Chidambaram is one of the principal spokespersons of the Congress. He also used the end of the financial year press conference to trash former BJP Finance Minister Yashwant Sinha as “a distant memory”. Sinha had on Sunday accused Chidambaram and the UPA of messing up the economy.
The finance minister defended his and the UPA’s record, insisting that they had “substantially accomplished what they had set out to do.”
Chidambaram said there were “deep flaws in Modi’s character” with particular reference to his recent comments connecting UPA chairperson Sonia Gandhi with the Italian marines issue. “It is a case before the Supreme Court, what does the country of origin of the Congress president have to do with it.”
Treating all the 18 questions put to him by Yashwant Sinha as “puerile”, Chidambaram trashed Sinha’s record as finance minister in the NDA regime, saying “the markets started celebrating the day Sinha announced he would not be contesting”.
Chidambaram, who also headed the Home Ministry earlier, took the opportunity to clarify the Congress’ stand on Modi. “It is wrong to describe the SIT (special investigation team report) as a clean chit, its report has been challenged in the higher court,” he said.
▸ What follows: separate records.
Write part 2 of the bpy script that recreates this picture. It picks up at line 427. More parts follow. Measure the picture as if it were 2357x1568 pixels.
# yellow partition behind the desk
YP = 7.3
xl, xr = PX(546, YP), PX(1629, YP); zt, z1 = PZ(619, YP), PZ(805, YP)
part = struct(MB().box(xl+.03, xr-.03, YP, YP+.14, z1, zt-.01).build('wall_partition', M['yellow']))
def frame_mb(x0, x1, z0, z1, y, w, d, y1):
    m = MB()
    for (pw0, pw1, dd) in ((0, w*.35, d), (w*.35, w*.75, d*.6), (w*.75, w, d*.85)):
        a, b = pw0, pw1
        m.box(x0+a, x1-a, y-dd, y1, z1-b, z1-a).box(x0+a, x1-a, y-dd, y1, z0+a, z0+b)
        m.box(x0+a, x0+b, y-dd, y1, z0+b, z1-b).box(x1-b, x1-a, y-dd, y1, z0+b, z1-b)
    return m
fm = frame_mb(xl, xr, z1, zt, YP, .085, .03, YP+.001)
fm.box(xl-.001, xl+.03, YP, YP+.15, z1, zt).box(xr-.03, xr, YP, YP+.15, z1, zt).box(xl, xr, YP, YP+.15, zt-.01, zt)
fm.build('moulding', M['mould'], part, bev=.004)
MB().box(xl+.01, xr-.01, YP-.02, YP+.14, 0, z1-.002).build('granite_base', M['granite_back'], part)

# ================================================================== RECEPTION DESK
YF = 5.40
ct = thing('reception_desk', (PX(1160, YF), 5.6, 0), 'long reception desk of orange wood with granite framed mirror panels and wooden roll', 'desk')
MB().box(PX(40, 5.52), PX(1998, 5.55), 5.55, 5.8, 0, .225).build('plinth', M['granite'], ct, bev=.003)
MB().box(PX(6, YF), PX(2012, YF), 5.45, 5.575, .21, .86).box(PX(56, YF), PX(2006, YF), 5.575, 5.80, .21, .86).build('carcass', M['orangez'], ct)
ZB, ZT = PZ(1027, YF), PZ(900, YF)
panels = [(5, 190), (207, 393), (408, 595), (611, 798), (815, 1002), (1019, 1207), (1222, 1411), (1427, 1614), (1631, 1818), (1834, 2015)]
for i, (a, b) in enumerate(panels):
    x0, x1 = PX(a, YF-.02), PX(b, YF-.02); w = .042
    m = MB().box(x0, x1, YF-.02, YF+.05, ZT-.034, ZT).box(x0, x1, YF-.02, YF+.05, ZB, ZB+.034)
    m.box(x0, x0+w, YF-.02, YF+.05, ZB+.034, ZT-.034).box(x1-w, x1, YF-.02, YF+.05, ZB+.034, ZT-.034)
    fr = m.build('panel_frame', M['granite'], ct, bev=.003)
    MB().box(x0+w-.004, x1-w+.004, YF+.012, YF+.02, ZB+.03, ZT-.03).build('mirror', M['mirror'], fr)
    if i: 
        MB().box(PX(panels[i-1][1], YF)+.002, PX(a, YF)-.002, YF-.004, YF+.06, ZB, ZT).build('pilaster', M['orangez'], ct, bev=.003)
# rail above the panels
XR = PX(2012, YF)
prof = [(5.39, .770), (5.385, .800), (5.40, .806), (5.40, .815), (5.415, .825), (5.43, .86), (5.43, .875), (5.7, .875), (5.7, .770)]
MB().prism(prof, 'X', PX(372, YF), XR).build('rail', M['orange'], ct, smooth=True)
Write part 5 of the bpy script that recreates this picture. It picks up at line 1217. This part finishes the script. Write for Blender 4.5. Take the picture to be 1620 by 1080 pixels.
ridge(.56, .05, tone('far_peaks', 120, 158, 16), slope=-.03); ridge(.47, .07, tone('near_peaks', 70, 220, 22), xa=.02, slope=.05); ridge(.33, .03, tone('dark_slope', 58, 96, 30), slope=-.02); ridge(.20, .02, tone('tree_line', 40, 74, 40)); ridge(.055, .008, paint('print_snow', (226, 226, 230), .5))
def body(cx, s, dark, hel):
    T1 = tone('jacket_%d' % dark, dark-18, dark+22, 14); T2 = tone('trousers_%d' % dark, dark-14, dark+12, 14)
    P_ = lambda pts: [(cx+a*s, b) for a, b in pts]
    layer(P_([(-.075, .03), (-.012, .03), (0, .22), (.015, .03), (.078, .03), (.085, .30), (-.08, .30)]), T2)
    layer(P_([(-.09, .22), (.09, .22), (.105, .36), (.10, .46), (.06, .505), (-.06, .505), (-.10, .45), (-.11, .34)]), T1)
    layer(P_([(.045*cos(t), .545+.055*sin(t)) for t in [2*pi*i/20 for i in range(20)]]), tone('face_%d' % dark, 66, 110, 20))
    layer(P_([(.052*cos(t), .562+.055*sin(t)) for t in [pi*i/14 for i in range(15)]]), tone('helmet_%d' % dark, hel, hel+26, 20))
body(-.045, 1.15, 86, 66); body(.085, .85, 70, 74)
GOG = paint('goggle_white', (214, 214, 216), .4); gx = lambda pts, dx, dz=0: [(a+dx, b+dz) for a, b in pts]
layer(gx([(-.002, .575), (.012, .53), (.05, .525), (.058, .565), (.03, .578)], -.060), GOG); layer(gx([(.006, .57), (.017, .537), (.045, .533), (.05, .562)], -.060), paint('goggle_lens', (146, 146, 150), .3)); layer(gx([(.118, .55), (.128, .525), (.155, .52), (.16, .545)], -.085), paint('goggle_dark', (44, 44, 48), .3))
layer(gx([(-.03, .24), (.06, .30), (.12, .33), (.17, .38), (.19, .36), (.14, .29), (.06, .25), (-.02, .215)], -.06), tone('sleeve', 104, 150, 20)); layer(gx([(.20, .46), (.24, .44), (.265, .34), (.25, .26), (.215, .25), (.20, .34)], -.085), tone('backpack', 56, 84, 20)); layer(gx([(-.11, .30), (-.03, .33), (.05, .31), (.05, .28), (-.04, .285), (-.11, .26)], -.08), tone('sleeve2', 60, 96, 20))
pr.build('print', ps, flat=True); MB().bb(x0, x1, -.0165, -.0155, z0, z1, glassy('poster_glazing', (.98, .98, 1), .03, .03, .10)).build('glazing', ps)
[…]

To a query whether he would prefer fighting Modi from Varanasi, Chidambaram quipped, “Modi would not want to contest from Sivaganga either.”
The finance minister was, however, on the defensive when asked why he opted out of contesting the polls. Rejecting the argument that the Congress’ prospects were bleak, Chidambaram said he wanted “to pursue reading, writing and spend his time connecting with friends in (the) Tamil literature (fraternity).”
Justifying Congress Vice-President Rahul Gandhi’s wooing the new “70 crore strong” segment which is above the BPL and aspires to be within the middle class, Chidambaram said, “There is an aspirational India which resides in the towns and cities, which does not care about caste and religion and the Congress manifesto recognises this quite correctly.”
Asked if the UPA’s unwise policies had cost the Congress allies like the Trinamool Congress, the finance minister responded there was no way the government could accede to Mamata Banerjee’s request for a moratorium on debt repayment without angering other states.
Concluding the interaction with another volley against Modi, Chidambaram lashed against this “image building” exercise, saying its no longer BJP, it is BJP supplanted by Modi, a dangerous trend for a democracy that is party-based.
“For Modi it is only, I, me, mine,” he said.